Flipped Learning

Flipped learning is a learner-centered model in which direct instruction moves from the group learning space to the individual learning space. It “flips” traditional work done at home into the classroom. The main goal of a flipped classroom is to enhance student learning and achievement.

Differentiated Instruction
A flipped class facilitates differentiated instruction (flexible groupings, scaffolded content, diverse instruction). This can be difficult to accomplish in group settings. Flipped lessons enable instruction to be responsive to each student’s readiness, learning style and prior knowledge. This approach shifts the teacher’s role to a facilitator in the students acquisition of knowledge as opposed to the traditional classroom setting where the teacher is the disseminator of information.

Self-Paced Work
Flipped learning allows for self-paced work. The student who needs more time to achieve mastery doesn’t get left behind and the student who masters the same concept quickly is able to move on. As a result, both learners reach their individualized potential, and many times, student behavior in class improves as each child is more engaged.. No one is idly sitting in class.

Individualized
Flipped moves the entry level instruction to outside of the classroom, into a personalized environment at home, whether it be bouncing on an exercise ball, lying on their bed or sitting at a desk. The self-paced video instruction allows the student to experience the “power of the pause” empowering the learner to control the rate at which the lesson is delivered. To be able to “interrupt” the lesson if the student is confused, and “rewind” to hear the content again, is an incredibly empowering tool.
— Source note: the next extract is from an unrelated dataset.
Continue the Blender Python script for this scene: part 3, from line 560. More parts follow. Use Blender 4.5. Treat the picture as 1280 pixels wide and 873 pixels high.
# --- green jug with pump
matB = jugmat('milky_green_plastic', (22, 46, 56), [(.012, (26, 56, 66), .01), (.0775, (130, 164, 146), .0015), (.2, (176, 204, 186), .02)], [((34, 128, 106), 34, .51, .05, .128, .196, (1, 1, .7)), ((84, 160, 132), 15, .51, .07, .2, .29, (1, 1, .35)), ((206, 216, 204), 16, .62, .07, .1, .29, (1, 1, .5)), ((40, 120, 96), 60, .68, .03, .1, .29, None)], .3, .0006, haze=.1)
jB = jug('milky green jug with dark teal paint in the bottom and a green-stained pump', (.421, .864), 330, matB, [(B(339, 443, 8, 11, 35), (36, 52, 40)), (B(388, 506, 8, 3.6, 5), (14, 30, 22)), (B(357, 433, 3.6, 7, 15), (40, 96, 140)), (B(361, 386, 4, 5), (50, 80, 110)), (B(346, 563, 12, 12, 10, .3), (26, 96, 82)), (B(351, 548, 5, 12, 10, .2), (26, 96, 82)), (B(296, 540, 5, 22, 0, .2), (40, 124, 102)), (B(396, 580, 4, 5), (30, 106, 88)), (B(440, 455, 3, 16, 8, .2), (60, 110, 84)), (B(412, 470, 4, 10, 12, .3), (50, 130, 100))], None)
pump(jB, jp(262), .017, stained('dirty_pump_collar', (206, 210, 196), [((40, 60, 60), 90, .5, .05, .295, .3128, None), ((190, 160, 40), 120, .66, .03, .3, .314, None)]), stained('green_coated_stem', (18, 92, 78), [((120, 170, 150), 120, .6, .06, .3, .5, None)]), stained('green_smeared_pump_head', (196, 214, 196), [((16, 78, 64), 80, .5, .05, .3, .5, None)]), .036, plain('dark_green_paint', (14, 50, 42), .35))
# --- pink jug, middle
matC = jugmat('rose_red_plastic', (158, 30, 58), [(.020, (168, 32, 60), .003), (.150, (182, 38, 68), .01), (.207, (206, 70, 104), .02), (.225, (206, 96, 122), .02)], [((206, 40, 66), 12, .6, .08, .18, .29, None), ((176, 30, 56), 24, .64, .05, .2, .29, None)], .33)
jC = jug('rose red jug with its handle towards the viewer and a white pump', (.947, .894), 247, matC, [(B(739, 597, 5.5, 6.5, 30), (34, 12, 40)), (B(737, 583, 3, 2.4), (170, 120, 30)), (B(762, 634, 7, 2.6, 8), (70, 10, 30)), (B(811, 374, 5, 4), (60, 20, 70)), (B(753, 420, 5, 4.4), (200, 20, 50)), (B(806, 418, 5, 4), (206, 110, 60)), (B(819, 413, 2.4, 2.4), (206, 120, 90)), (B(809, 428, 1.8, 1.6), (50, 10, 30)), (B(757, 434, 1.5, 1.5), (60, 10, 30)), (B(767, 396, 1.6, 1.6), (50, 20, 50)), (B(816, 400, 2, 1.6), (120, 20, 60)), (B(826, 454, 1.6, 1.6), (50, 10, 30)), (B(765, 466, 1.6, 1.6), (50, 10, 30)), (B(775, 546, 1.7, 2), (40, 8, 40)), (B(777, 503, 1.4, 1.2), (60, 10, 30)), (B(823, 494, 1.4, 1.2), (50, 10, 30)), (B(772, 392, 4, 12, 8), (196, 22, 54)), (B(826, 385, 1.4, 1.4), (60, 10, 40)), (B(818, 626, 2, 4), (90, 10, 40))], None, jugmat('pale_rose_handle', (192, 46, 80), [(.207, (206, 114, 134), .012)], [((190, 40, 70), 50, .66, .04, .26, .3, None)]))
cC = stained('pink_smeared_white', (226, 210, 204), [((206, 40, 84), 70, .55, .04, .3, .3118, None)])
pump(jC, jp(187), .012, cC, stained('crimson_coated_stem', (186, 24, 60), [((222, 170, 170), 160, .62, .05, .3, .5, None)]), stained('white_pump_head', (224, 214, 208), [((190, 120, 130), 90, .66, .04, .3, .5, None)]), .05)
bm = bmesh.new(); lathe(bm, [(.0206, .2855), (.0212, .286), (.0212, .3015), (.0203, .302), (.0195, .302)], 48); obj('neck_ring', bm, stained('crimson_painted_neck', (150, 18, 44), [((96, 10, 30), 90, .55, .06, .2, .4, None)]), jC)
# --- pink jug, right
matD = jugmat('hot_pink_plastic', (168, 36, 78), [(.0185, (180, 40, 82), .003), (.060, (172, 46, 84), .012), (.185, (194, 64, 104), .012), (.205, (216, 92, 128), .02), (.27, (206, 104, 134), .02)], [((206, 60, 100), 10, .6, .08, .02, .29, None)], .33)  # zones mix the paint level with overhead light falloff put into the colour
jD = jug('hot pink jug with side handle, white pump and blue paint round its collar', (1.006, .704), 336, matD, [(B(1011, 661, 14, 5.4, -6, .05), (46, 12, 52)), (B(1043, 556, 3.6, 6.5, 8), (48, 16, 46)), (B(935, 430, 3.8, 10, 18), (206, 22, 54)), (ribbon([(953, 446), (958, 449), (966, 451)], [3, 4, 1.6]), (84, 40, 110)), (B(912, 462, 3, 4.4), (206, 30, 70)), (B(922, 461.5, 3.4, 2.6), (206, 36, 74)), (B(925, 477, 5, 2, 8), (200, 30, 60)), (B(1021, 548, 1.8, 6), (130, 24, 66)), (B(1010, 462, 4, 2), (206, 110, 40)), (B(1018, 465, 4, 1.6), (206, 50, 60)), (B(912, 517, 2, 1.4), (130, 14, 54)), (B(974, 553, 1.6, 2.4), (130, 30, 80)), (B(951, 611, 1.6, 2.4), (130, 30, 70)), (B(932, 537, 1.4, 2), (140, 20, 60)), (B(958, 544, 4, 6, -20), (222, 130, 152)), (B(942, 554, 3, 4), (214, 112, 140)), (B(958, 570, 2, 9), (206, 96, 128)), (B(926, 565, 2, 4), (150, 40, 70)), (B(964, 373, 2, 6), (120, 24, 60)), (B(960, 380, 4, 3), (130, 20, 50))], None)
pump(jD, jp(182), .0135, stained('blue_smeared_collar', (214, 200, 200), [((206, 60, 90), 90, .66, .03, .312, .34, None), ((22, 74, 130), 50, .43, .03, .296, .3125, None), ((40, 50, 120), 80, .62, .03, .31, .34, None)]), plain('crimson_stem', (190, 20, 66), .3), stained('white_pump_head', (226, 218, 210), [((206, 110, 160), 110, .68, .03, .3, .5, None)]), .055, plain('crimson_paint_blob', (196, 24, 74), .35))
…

Increased Student Engagement
The flipped classroom raises student engagement and collaboration. With the introductory instruction accomplished prior to class time, in-class activities allow for greater depth of topics, activity learning, group work, and practice problems. Students engage in peer learning, sharing their knowledge with each other. Teachers are easily able to identify gaps in understanding, errors in thinking, or mis-concepts in application as well as be more available for one-on-one instruction.